Mas, é notória a intrínseca incongruência, para não dizer a falta de seriedade, dos que afirmam que a competência para regular a matéria atinente ao cônjuge do Presidente da República pertence exclusivamente ao Parlamento, ao mesmo tempo que vão dizendo que nessa matéria Cabo Verde se deve inspirar no exemplo de Timor-Leste.
É que em Timor-Leste todas as disposições atinentes ao estatuto do cônjuge do Presidente da República, incluindo as que preveem que ele tem direito a um subsídio de compensação, quando tiver que renunciar ao seu emprego, foram aprovadas, sem qualquer controvérsia, pelo Governo, através de um Decreto-Lei, o Decreto-Lei nº 44/2015, de 28 de dezembro, ou seja no âmbito da competência legislativa, constitucionalmente prevista.

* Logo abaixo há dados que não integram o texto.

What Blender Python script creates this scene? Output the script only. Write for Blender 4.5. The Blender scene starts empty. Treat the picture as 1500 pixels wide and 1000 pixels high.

Ora, haverá em Cabo Verde algum óbice constitucional a que o Governo legisle também sobre o estatuto do cônjuge do PR, através de um Decreto-Lei, como já fez no passado, ao introduzir a figura de Primeira-dama na nossa Ordem Jurídica, elevando-a à dignidade de alto cargo público? Haverá alguma disposição na Constituição que reserve à Assembleia Nacional a competência legislativa absolutamente reservada para legislar sobre o estatuto do cônjuge do PR, cargo já criado por lei?
Muito sinceramente, da nossa parte não a vislumbramos.
Seja como for, a bola está indiscutivelmente do lado do Governo, que não deve perder mais tempo com tergiversações, inverdades e outras escapatórias, que não lhe ficam nada bem, devendo, ao invés, dar sinal de boa vontade e de predisposição para a leal cooperação institucional com o Presidente da República, o órgão de soberania, o representante da Nação, eleito por sufrágio universal, direto e secreto de todo o Povo de Cabo Verde.
Afinal, é a dignidade desta República que o exige.